Halloween. Sigh. Or is it ‘hooray’? How do we think about Halloween and the customs and activities that surround it in contemporary culture? Can we even think about it? The gentle reminder to students at Yale to be mindful about their costumes while acknowledging the inherently transgressive nature of mask and costumes at Halloween created a student uproar in which staff actually lost their jobs for not insisting on proscriptions about things which might be deemed offensive.

Halloween in the secular and popular culture is equally about something quite ancient. It is the idea of boundaries. The transgressive feature of Halloween is all about crossing over or fudging boundaries, not the least of which are things about death and evil, about gender and culture. The important point, perhaps, is to recognize that there are boundaries. In Chapel on Halloween, I looked out upon a rather strange collection of costumed students – a pirate, a pink unicorn from the Ukraine, pussycats from Deutschland and Asia, what I thought was a marshmallow from Beijing which turned out to be sushi (my bad!), two Franciscan monks, various princesses, a bottle of spicy mustard, a ninja warrior, various versions of zombies and different animals, several boys wearing school girl uniforms, two playing cards, and the Headmaster as a Sasquatch or so I thought, wrong again – it was really an Ewok! And so on and so on.
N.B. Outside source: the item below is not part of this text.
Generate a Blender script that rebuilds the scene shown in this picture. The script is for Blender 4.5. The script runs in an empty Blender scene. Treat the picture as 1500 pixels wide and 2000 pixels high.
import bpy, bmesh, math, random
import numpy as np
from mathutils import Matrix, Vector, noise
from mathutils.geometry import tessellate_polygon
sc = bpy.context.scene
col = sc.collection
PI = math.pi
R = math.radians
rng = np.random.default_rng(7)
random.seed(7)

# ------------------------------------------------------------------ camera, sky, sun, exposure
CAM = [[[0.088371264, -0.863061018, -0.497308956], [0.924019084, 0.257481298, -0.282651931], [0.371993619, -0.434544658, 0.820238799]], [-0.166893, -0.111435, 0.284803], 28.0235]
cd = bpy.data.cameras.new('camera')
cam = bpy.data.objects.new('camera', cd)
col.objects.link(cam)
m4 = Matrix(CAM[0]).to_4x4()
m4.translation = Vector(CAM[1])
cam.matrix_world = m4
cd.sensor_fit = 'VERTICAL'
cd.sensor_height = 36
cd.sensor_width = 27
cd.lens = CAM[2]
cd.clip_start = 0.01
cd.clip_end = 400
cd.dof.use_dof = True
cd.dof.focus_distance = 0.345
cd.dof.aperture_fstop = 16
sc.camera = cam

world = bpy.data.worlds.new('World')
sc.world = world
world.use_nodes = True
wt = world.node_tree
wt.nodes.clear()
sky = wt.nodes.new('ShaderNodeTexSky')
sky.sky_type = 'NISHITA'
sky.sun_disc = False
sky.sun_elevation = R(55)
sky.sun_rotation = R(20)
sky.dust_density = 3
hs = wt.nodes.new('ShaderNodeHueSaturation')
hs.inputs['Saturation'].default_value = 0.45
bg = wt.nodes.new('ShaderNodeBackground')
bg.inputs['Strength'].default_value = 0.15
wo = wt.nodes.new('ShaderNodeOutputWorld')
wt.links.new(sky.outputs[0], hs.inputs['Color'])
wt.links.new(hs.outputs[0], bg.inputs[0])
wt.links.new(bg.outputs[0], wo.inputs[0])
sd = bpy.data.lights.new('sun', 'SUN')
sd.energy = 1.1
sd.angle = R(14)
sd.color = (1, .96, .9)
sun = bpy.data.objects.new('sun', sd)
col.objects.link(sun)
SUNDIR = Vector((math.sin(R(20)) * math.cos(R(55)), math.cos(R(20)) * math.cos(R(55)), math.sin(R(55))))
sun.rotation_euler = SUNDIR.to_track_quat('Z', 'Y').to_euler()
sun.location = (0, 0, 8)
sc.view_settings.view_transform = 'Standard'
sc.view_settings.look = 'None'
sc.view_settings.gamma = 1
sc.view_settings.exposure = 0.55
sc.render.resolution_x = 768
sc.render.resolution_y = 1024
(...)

It seems to me worth thinking about these things. Masks, after all, both reveal and conceal and how are we to know? Taking a risk, I asked the Senior Chapel what would it mean for someone to dress up as Hitler, as Stalin, as Mao? Would that mean an endorsement of those figures and their programmes (and pogroms!) or would it be a satirical take on the monstrosity of their evil and depravity? They are certainly among the monsters of evil in the twentieth century. There is an inherent ambiguity that belongs to masks and costumes especially at Halloween.

But perhaps the best way if not the proper way to think about Halloween is to recall what it means spiritually and intellectually. I have in mind not just the ancient Celtic festivities of Samhain and other things, which reflect on the post-harvest death of the year and, by extension, death and the after-life, but its explicitly Christian meaning. Halloween is All Hallows’ Eve. The eve of All the Saints, the hallowed ones. The word is familiar from the Lord’s Prayer. “Our Father who are in Heaven, Hallowed by thy name.” Hallowed means the holy. In the lesson from Revelation read in Chapel, we are reminded of a multitude which no one can number of all peoples and nations. They are “those who have made their robes white in the blood of the lamb,” a reference to Christ in the Christian understanding. We are being reminded actually of the human vocation to holiness – to a sense of the perfection and truth of our humanity which is found in the spiritual community of All Saints. That calling is a calling to be better people, a calling which cannot be achieved simply on our own strength, hence the reference to the Lamb.